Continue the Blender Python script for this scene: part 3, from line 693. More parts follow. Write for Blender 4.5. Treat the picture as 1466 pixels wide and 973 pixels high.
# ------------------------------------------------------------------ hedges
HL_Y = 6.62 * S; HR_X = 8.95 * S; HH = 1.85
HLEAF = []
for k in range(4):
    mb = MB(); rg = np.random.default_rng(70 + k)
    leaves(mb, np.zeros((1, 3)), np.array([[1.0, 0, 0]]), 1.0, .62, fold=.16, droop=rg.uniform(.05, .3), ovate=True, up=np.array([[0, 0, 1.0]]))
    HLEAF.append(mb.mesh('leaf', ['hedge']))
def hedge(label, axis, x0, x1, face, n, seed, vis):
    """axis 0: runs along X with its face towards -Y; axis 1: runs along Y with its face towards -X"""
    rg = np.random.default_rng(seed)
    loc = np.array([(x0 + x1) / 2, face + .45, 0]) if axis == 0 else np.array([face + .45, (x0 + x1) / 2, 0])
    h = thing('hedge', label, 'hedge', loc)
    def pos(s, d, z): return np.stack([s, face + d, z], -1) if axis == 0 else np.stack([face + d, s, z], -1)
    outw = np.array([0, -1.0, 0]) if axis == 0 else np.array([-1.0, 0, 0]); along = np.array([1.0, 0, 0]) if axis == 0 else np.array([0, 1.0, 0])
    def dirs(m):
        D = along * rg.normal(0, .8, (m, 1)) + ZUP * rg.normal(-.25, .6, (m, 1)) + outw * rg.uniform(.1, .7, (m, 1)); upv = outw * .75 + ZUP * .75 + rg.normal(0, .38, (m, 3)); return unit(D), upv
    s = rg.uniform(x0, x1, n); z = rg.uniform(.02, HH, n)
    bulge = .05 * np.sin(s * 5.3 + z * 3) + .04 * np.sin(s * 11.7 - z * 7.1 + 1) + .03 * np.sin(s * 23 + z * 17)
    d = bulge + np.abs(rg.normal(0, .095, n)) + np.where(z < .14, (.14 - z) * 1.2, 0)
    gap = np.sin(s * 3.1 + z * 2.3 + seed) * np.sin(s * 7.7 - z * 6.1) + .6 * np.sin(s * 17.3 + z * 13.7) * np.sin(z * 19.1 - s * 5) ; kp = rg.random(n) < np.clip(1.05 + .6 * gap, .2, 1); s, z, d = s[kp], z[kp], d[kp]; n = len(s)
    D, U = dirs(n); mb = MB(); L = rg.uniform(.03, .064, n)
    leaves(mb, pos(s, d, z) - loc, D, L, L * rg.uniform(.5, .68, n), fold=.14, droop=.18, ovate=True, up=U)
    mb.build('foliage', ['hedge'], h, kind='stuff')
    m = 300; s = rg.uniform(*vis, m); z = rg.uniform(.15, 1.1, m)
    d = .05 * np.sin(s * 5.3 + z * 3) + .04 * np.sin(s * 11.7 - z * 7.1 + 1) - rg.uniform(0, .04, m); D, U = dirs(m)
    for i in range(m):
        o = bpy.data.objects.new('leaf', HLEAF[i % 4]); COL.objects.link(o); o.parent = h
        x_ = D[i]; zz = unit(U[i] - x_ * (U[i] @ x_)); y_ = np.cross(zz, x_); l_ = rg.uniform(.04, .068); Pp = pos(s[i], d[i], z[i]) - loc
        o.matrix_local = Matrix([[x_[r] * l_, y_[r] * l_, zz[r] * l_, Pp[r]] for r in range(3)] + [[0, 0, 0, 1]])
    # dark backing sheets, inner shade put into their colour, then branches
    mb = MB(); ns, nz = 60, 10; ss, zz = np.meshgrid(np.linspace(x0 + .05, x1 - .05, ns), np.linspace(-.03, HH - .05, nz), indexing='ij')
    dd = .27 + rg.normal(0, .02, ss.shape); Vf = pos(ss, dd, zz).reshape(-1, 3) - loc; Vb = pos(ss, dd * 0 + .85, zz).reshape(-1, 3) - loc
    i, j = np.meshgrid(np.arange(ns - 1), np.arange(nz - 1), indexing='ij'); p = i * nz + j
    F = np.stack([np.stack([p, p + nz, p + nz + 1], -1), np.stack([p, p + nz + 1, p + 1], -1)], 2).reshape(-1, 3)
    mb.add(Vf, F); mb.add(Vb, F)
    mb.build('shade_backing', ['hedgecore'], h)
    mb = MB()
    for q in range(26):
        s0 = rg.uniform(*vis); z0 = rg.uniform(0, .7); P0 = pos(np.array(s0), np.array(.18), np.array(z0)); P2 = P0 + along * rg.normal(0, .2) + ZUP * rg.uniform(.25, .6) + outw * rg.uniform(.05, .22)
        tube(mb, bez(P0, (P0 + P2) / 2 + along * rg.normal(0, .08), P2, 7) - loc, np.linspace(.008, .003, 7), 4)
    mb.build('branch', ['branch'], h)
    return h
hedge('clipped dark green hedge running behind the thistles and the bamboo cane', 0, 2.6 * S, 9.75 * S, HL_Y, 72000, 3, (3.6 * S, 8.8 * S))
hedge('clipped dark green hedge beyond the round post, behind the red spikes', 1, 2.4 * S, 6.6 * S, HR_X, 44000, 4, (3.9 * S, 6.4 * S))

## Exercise
Nothing should be changed: write out all of the data as is.

## The output
Continue the Blender Python script for this scene: part 3, from line 693. More parts follow. Write for Blender 4.5. Treat the picture as 1466 pixels wide and 973 pixels high.
# ------------------------------------------------------------------ hedges
HL_Y = 6.62 * S; HR_X = 8.95 * S; HH = 1.85
HLEAF = []
for k in range(4):
    mb = MB(); rg = np.random.default_rng(70 + k)
    leaves(mb, np.zeros((1, 3)), np.array([[1.0, 0, 0]]), 1.0, .62, fold=.16, droop=rg.uniform(.05, .3), ovate=True, up=np.array([[0, 0, 1.0]]))
    HLEAF.append(mb.mesh('leaf', ['hedge']))
def hedge(label, axis, x0, x1, face, n, seed, vis):
    """axis 0: runs along X with its face towards -Y; axis 1: runs along Y with its face towards -X"""
    rg = np.random.default_rng(seed)
    loc = np.array([(x0 + x1) / 2, face + .45, 0]) if axis == 0 else np.array([face + .45, (x0 + x1) / 2, 0])
    h = thing('hedge', label, 'hedge', loc)
    def pos(s, d, z): return np.stack([s, face + d, z], -1) if axis == 0 else np.stack([face + d, s, z], -1)
    outw = np.array([0, -1.0, 0]) if axis == 0 else np.array([-1.0, 0, 0]); along = np.array([1.0, 0, 0]) if axis == 0 else np.array([0, 1.0, 0])
    def dirs(m):
        D = along * rg.normal(0, .8, (m, 1)) + ZUP * rg.normal(-.25, .6, (m, 1)) + outw * rg.uniform(.1, .7, (m, 1)); upv = outw * .75 + ZUP * .75 + rg.normal(0, .38, (m, 3)); return unit(D), upv
    s = rg.uniform(x0, x1, n); z = rg.uniform(.02, HH, n)
    bulge = .05 * np.sin(s * 5.3 + z * 3) + .04 * np.sin(s * 11.7 - z * 7.1 + 1) + .03 * np.sin(s * 23 + z * 17)
    d = bulge + np.abs(rg.normal(0, .095, n)) + np.where(z < .14, (.14 - z) * 1.2, 0)
    gap = np.sin(s * 3.1 + z * 2.3 + seed) * np.sin(s * 7.7 - z * 6.1) + .6 * np.sin(s * 17.3 + z * 13.7) * np.sin(z * 19.1 - s * 5) ; kp = rg.random(n) < np.clip(1.05 + .6 * gap, .2, 1); s, z, d = s[kp], z[kp], d[kp]; n = len(s)
    D, U = dirs(n); mb = MB(); L = rg.uniform(.03, .064, n)
    leaves(mb, pos(s, d, z) - loc, D, L, L * rg.uniform(.5, .68, n), fold=.14, droop=.18, ovate=True, up=U)
    mb.build('foliage', ['hedge'], h, kind='stuff')
    m = 300; s = rg.uniform(*vis, m); z = rg.uniform(.15, 1.1, m)
    d = .05 * np.sin(s * 5.3 + z * 3) + .04 * np.sin(s * 11.7 - z * 7.1 + 1) - rg.uniform(0, .04, m); D, U = dirs(m)
    for i in range(m):
        o = bpy.data.objects.new('leaf', HLEAF[i % 4]); COL.objects.link(o); o.parent = h
        x_ = D[i]; zz = unit(U[i] - x_ * (U[i] @ x_)); y_ = np.cross(zz, x_); l_ = rg.uniform(.04, .068); Pp = pos(s[i], d[i], z[i]) - loc
        o.matrix_local = Matrix([[x_[r] * l_, y_[r] * l_, zz[r] * l_, Pp[r]] for r in range(3)] + [[0, 0, 0, 1]])
    # dark backing sheets, inner shade put into their colour, then branches
    mb = MB(); ns, nz = 60, 10; ss, zz = np.meshgrid(np.linspace(x0 + .05, x1 - .05, ns), np.linspace(-.03, HH - .05, nz), indexing='ij')
    dd = .27 + rg.normal(0, .02, ss.shape); Vf = pos(ss, dd, zz).reshape(-1, 3) - loc; Vb = pos(ss, dd * 0 + .85, zz).reshape(-1, 3) - loc
    i, j = np.meshgrid(np.arange(ns - 1), np.arange(nz - 1), indexing='ij'); p = i * nz + j
    F = np.stack([np.stack([p, p + nz, p + nz + 1], -1), np.stack([p, p + nz + 1, p + 1], -1)], 2).reshape(-1, 3)
    mb.add(Vf, F); mb.add(Vb, F)
    mb.build('shade_backing', ['hedgecore'], h)
    mb = MB()
    for q in range(26):
        s0 = rg.uniform(*vis); z0 = rg.uniform(0, .7); P0 = pos(np.array(s0), np.array(.18), np.array(z0)); P2 = P0 + along * rg.normal(0, .2) + ZUP * rg.uniform(.25, .6) + outw * rg.uniform(.05, .22)
        tube(mb, bez(P0, (P0 + P2) / 2 + along * rg.normal(0, .08), P2, 7) - loc, np.linspace(.008, .003, 7), 4)
    mb.build('branch', ['branch'], h)
    return h
hedge('clipped dark green hedge running behind the thistles and the bamboo cane', 0, 2.6 * S, 9.75 * S, HL_Y, 72000, 3, (3.6 * S, 8.8 * S))
hedge('clipped dark green hedge beyond the round post, behind the red spikes', 1, 2.4 * S, 6.6 * S, HR_X, 44000, 4, (3.9 * S, 6.4 * S))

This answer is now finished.